Smoke rose from the cluster as the logs lit up red. The Microservices Access Proxy Feedback Loop had been triggered again, and the system was already shifting under its own weight. This wasn't an error in the classic sense. It was the result of a feedback loop no one meant to create, but everyone now had to control.
A microservices access proxy sits between services, enforcing authentication, authorization, routing, and rate limits. It can become a single point of trust. When feedback loops emerge here, the impact magnifies. One faulty rule or latency spike can ripple across dozens of services in seconds. The feedback loop often comes from dynamic configuration updates, health check retries, or chained fallbacks that keep escalating traffic or errors in a tight cycle.
The core of the problem is state awareness under load. If the proxy builds traffic decisions from live telemetry, and that telemetry feeds back into routing rules in real time, you have a closed loop.

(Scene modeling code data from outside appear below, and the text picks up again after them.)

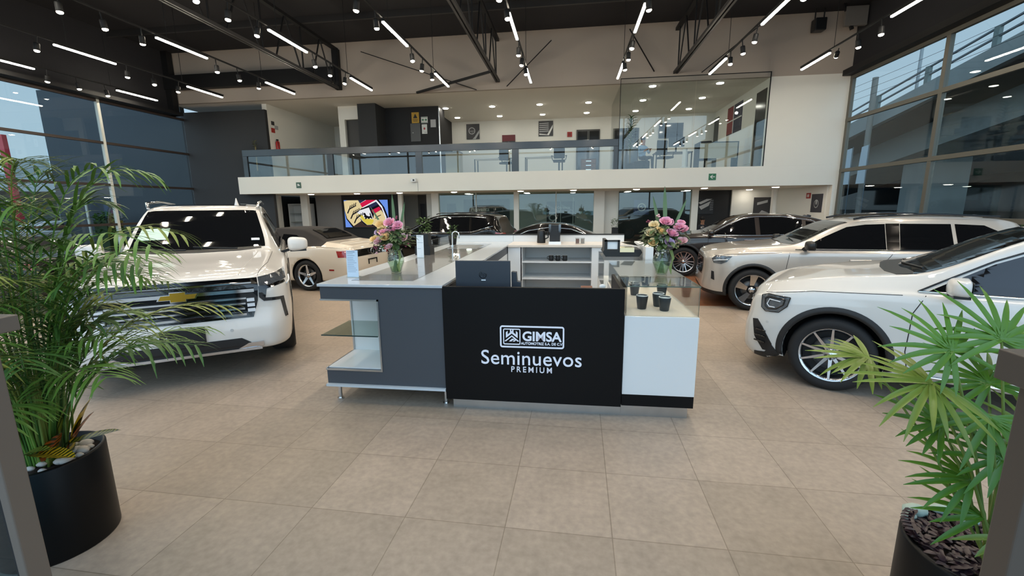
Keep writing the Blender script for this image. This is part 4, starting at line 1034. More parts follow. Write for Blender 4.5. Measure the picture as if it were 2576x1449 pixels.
# ---- white compact SUV, right foreground
S2 = dict(W=.915, xf=.77, xr=-3.75, nose=(.50, 2.2, .62), tail=(.35, 3, .8), paint=white_g,
    top=[(.77, .74), (.755, .82), (.72, .90), (.6, .97), (.3, 1.05), (-.1, 1.12), (-.42, 1.16), (-.5, 1.17), (-1.32, 1.56), (-1.6, 1.62), (-2.4, 1.655), (-3.1, 1.62), (-3.4, 1.55), (-3.65, 1.12), (-3.75, .8)],
    belt=[(.77, .68), (.74, .79), (.68, .86), (.5, .93), (.15, .985), (-.45, 1.02), (-1.5, 1.03), (-3.2, 1.08), (-3.6, 1.05), (-3.75, .75)],
    wt=[(.77, .5), (.5, .64), (-.4, .72), (-.6, .72), (-1.4, .60), (-3.0, .60), (-3.6, .6)],
    zb=[(.77, .20), (.6, .18), (.4, .24), (-3.3, .24), (-3.75, .35)], arch=[(0, .405, .37), (-2.83, .405, .37)],
    front_profile=[(.2, -.02), (.3, .03), (.5, .03), (.7, .0), (1.0, 0)], clad=5)
c = Car('compact_suv', 'white compact SUV with ten-spoke wheels and black arch trims, right foreground', 'car', (2.97, 5.15), math.radians(150), S2)
c.wheel(0, .36, .80, 'ten', .235, .262); c.wheel(-2.83, .36, .80, 'ten', .235, .262)
c.windshield(-.52, -1.34, .055, curve=.06); c.arch_trim(CLAD, .06, .24)
c.decal('side_window', [(-.62, 1.045), (-1.0, 1.29), (-1.45, 1.50), (-1.62, 1.53), (-1.64, 1.06)], CARGLASS, 'L', .005, .07, both=True)
c.decal('side_window', [(-1.72, 1.06), (-1.70, 1.53), (-2.55, 1.54), (-2.6, 1.09)], CARGLASS, 'L', .005, .07, both=True)
c.decal('side_window', [(-2.68, 1.09), (-2.64, 1.54), (-3.1, 1.50), (-3.3, 1.12)], CARGLASS, 'L', .005, .07, both=True)
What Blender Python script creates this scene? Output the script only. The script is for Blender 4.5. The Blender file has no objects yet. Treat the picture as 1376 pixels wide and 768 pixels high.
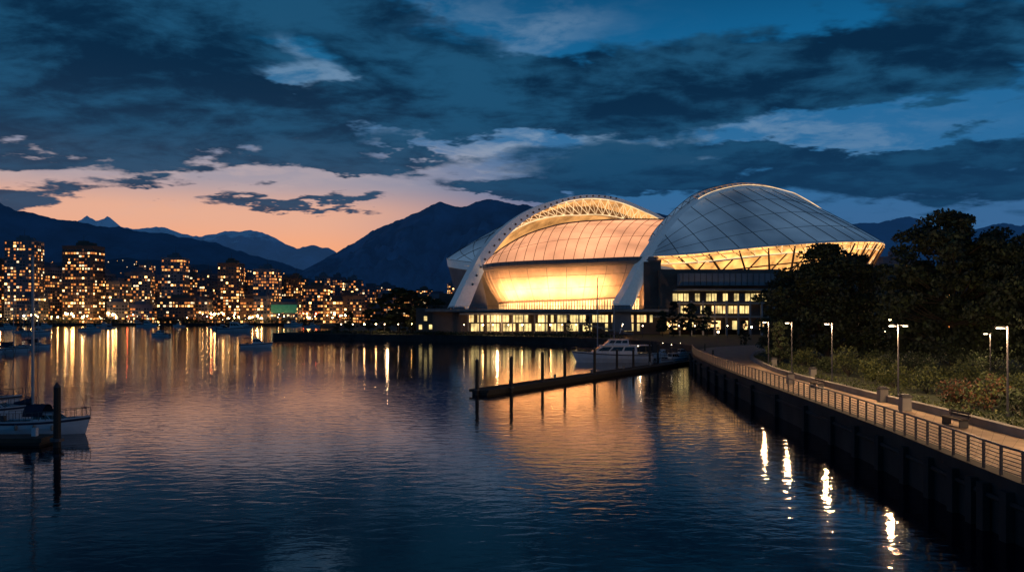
import bpy, math, random, bmesh
from mathutils import Vector, Matrix, noise
random.seed(11)
sc = bpy.context.scene
sc.view_settings.view_transform = 'Standard'
sc.view_settings.look = 'None'
sc.view_settings.exposure = 0

H = 8.5                      # eye height above the water, metres
K = 1080.0
def gx(u, d): return (u-688)/K*d       # pixel column + distance -> world x
def gz(v, d): return H-(v-425)/K*d     # pixel row + distance -> world z
def P3(u,v,d): return Vector((gx(u,d),d,gz(v,d)))

# ------------------------------------------------------------ materials
def M(name, col, rough=.6, metal=0.0, em=None, es=0.0, var=.25, scale=1.0, bump=0.0, emvar=0.0, emscale=.2, sample=False):
    m = bpy.data.materials.new(name); m.use_nodes = True
    nt = m.node_tree; b = nt.nodes['Principled BSDF']
    b.inputs['Roughness'].default_value = rough
    b.inputs['Metallic'].default_value = metal
    tc = nt.nodes.new('ShaderNodeTexCoord')
    n = nt.nodes.new('ShaderNodeTexNoise'); n.inputs['Scale'].default_value = scale; n.inputs['Detail'].default_value = 4
    nt.links.new(tc.outputs['Object'], n.inputs['Vector'])
    r = nt.nodes.new('ShaderNodeValToRGB')
    r.color_ramp.elements[0].position = .3; r.color_ramp.elements[1].position = .7
    r.color_ramp.elements[0].color = tuple(c*(1-var) for c in col)+(1,)
    r.color_ramp.elements[1].color = tuple(min(1, c*(1+var)) for c in col)+(1,)
    nt.links.new(n.outputs['Fac'], r.inputs['Fac'])
    nt.links.new(r.outputs['Color'], b.inputs['Base Color'])
    if bump:
        bp = nt.nodes.new('ShaderNodeBump'); bp.inputs['Distance'].default_value = bump
        nt.links.new(n.outputs['Fac'], bp.inputs['Height']); nt.links.new(bp.outputs['Normal'], b.inputs['Normal'])
    if em:
        b.inputs['Emission Color'].default_value = em+(1,)
        b.inputs['Emission Strength'].default_value = es
        if not sample: m.cycles.emission_sampling='NONE'
        if emvar:
            n2 = nt.nodes.new('ShaderNodeTexNoise'); n2.inputs['Scale'].default_value = emscale; n2.inputs['Detail'].default_value = 3
            nt.links.new(tc.outputs['Object'], n2.inputs['Vector'])
            mr = nt.nodes.new('ShaderNodeMapRange'); mr.inputs[1].default_value = .3; mr.inputs[2].default_value = .7
            mr.inputs[3].default_value = es*(1-emvar); mr.inputs[4].default_value = es*(1+emvar)
            nt.links.new(n2.outputs['Fac'], mr.inputs[0]); nt.links.new(mr.outputs[0], b.inputs['Emission Strength'])
    return m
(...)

Without guardrails, fluctuations get amplified. Response times rise, retries stack, and entire subsystems throttle themselves into failure.
To break a Microservices Access Proxy Feedback Loop, you need clear isolation between observation and decision-making. Rate limits must be decoupled from moment-to-moment metrics. Config changes need delay and damping before they take effect. Each microservice must degrade gracefully when the proxy slows or drops traffic. Static fallbacks are safer than recursive dependency calls.